_Exercise_:
Quote every line below exactly as it reads.

_Collected material_:
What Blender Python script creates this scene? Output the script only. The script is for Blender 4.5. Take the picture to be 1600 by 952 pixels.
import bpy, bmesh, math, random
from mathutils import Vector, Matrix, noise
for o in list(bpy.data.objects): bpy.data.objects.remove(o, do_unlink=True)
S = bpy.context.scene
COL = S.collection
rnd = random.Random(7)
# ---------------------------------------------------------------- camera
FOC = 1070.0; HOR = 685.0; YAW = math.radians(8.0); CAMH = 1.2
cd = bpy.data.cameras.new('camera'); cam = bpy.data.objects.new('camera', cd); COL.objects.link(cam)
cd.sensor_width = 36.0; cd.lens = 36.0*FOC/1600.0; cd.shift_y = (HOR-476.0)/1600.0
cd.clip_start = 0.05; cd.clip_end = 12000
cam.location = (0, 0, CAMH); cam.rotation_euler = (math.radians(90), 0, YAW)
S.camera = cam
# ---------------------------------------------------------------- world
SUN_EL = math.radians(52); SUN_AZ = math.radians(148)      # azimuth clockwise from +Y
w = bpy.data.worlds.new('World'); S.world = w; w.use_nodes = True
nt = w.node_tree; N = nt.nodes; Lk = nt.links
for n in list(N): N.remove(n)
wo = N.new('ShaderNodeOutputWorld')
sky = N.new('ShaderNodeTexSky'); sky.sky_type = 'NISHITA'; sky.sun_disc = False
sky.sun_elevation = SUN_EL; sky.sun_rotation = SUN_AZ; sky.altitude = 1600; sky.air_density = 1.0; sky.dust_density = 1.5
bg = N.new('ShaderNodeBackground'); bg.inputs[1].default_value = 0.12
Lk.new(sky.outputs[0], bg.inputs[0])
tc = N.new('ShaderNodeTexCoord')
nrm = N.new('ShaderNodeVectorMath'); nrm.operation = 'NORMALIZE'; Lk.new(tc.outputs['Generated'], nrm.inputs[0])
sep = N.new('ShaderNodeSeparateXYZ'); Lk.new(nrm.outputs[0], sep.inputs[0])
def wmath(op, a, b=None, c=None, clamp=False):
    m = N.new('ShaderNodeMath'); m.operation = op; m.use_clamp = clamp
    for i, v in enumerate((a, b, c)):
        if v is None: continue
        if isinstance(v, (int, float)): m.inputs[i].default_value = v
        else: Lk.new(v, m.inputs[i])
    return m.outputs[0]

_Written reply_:
What Blender Python script creates this scene? Output the script only. The script is for Blender 4.5. Take the picture to be 1600 by 952 pixels.
import bpy, bmesh, math, random
from mathutils import Vector, Matrix, noise
for o in list(bpy.data.objects): bpy.data.objects.remove(o, do_unlink=True)
S = bpy.context.scene
COL = S.collection
rnd = random.Random(7)
# ---------------------------------------------------------------- camera
FOC = 1070.0; HOR = 685.0; YAW = math.radians(8.0); CAMH = 1.2
cd = bpy.data.cameras.new('camera'); cam = bpy.data.objects.new('camera', cd); COL.objects.link(cam)
cd.sensor_width = 36.0; cd.lens = 36.0*FOC/1600.0; cd.shift_y = (HOR-476.0)/1600.0
cd.clip_start = 0.05; cd.clip_end = 12000
cam.location = (0, 0, CAMH); cam.rotation_euler = (math.radians(90), 0, YAW)
S.camera = cam
# ---------------------------------------------------------------- world
SUN_EL = math.radians(52); SUN_AZ = math.radians(148)      # azimuth clockwise from +Y
w = bpy.data.worlds.new('World'); S.world = w; w.use_nodes = True
nt = w.node_tree; N = nt.nodes; Lk = nt.links
for n in list(N): N.remove(n)
wo = N.new('ShaderNodeOutputWorld')
sky = N.new('ShaderNodeTexSky'); sky.sky_type = 'NISHITA'; sky.sun_disc = False
sky.sun_elevation = SUN_EL; sky.sun_rotation = SUN_AZ; sky.altitude = 1600; sky.air_density = 1.0; sky.dust_density = 1.5
bg = N.new('ShaderNodeBackground'); bg.inputs[1].default_value = 0.12
Lk.new(sky.outputs[0], bg.inputs[0])
tc = N.new('ShaderNodeTexCoord')
nrm = N.new('ShaderNodeVectorMath'); nrm.operation = 'NORMALIZE'; Lk.new(tc.outputs['Generated'], nrm.inputs[0])
sep = N.new('ShaderNodeSeparateXYZ'); Lk.new(nrm.outputs[0], sep.inputs[0])
def wmath(op, a, b=None, c=None, clamp=False):
    m = N.new('ShaderNodeMath'); m.operation = op; m.use_clamp = clamp
    for i, v in enumerate((a, b, c)):
        if v is None: continue
        if isinstance(v, (int, float)): m.inputs[i].default_value = v
        else: Lk.new(v, m.inputs[i])
    return m.outputs[0]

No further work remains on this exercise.